In modo differenziato a seconda dell’obiettivo indicato, e cioè a seconda che si punti primariamente a un lavoro dipendente oppure a uno autonomo. Il contatto con il mercato è incentrato molto sulle relazioni che Intoo ha attivato in 22 anni di attività e sullo sviluppo del network della persona che, se opportunamente gestito anche in termini di comunicazione, rappresenta circa il 60% delle possibilità di ricollocazione secondo i nostri dati. La scelta del lavoro autonomo o di un’attività imprenditoriale come obiettivo parte dalle motivazioni individuali e dall’analisi delle competenze maturate dalla persona e si concretizza inizialmente in un workshop specifico che consente di confrontarsi con i diversi aspetti della scelta (amministrativi, fiscali, ecc.) e modalità di intervento. Successivamente mettiamo a disposizione un check-up previdenziale realizzato da consulenti esperti in materia, strumento molto utile per valutare l’impatto della scelta sulla situazione contributiva accumulata. Infine si lavora sul business plan, sugli argomenti di vendita da utilizzare e più in generale sugli strumenti di comunicazione scritta (brochure di servizi) ed il target dell’attività.

Lo stesso approccio viene utilizzato per i quadri e gli impiegati?
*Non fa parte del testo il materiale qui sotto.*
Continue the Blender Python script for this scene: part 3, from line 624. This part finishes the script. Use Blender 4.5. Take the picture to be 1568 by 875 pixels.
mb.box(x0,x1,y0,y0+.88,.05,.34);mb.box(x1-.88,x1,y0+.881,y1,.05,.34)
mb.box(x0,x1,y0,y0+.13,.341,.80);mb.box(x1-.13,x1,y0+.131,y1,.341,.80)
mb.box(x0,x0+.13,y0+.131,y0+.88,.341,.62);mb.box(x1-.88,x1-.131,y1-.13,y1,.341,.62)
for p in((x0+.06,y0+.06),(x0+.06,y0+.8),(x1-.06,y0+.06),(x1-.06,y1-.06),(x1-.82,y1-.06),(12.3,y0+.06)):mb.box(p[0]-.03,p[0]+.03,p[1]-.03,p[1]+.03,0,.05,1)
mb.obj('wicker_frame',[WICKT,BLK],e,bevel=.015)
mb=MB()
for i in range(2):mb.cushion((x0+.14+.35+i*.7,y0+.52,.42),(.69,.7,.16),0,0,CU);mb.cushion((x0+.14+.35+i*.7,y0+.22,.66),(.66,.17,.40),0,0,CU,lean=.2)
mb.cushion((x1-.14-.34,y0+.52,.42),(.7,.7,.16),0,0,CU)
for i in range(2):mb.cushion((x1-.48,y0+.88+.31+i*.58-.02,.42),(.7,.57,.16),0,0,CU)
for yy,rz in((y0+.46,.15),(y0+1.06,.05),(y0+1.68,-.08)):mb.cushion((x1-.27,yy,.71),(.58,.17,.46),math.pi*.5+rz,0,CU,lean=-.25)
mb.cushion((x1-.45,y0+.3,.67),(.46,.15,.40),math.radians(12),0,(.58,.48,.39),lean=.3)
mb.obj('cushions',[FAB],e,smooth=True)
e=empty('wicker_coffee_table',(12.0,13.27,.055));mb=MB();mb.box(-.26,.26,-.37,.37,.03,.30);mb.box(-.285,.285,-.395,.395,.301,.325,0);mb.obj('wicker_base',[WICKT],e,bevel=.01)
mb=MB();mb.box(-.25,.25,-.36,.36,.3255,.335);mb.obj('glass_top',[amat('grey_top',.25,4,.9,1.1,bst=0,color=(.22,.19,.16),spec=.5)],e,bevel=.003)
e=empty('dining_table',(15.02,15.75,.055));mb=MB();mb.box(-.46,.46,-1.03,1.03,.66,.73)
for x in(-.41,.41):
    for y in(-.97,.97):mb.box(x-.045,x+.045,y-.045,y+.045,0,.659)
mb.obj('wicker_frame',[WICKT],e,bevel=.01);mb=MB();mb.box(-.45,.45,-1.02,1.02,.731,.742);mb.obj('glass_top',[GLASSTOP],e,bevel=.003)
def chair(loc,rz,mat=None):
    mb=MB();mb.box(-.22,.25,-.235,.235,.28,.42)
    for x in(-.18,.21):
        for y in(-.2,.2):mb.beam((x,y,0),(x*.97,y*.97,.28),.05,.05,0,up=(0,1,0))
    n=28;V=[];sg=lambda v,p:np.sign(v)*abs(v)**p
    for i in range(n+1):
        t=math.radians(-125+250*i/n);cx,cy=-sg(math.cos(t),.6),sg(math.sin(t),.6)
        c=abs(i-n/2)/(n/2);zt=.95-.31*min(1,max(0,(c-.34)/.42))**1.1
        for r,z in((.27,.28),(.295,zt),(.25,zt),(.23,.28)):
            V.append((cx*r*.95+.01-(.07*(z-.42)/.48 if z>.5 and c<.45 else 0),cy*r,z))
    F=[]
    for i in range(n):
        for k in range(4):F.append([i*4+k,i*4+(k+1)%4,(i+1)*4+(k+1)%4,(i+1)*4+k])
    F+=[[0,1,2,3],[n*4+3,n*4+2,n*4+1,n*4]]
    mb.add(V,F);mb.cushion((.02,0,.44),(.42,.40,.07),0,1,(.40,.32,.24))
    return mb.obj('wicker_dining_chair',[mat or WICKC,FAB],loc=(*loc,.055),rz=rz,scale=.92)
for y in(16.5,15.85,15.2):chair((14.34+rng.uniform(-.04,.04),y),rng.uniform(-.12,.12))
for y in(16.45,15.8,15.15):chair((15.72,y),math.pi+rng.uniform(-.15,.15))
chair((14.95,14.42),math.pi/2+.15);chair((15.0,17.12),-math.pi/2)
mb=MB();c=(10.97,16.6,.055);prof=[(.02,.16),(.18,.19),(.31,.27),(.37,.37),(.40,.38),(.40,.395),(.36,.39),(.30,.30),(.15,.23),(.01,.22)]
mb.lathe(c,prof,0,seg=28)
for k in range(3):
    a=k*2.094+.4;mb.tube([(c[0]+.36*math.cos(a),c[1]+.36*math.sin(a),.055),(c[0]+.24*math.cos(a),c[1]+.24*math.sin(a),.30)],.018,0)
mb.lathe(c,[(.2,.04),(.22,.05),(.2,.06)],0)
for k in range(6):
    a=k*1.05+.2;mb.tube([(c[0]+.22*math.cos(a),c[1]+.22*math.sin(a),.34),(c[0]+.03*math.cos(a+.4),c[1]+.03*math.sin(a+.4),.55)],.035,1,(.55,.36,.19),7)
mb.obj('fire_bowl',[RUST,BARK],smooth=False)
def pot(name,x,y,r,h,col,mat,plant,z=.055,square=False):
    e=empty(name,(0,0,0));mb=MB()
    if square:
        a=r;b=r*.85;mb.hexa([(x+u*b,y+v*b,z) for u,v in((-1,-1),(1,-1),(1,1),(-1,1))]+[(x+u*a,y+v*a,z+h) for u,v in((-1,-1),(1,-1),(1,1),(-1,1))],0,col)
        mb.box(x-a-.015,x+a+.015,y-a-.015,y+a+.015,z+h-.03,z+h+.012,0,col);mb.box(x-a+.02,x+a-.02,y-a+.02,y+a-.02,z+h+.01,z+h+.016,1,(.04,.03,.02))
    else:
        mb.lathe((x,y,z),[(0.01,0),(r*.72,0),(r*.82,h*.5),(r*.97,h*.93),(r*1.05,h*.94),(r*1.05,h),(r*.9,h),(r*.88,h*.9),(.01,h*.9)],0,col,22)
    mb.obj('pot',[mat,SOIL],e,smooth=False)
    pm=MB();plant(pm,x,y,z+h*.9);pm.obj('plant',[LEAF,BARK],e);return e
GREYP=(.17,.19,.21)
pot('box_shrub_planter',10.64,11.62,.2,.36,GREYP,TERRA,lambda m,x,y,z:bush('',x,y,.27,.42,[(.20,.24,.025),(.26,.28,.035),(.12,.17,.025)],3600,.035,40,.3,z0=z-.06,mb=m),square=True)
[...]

Il percorso è lo stesso, ma viene semplificato man mano che diminuiscono le caratteristiche di managerialità del lavoratore che affianchiamo. Aumenta, tuttavia, il nostro contributo in sostituzione della persona nell’elaborazione degli strumenti scritti di comunicazione e la ricerca di lavoro dipendente rispetto ad altre formule. Il nostro intervento diviene necessariamente ancor più proattivo nella ricerca di opportunità di inserimento “nascoste”, cioè non visibili attraverso i media, facendo perno sul network Intoo e sul contatto con il mercato (aziende e intermediari del mercato del lavoro).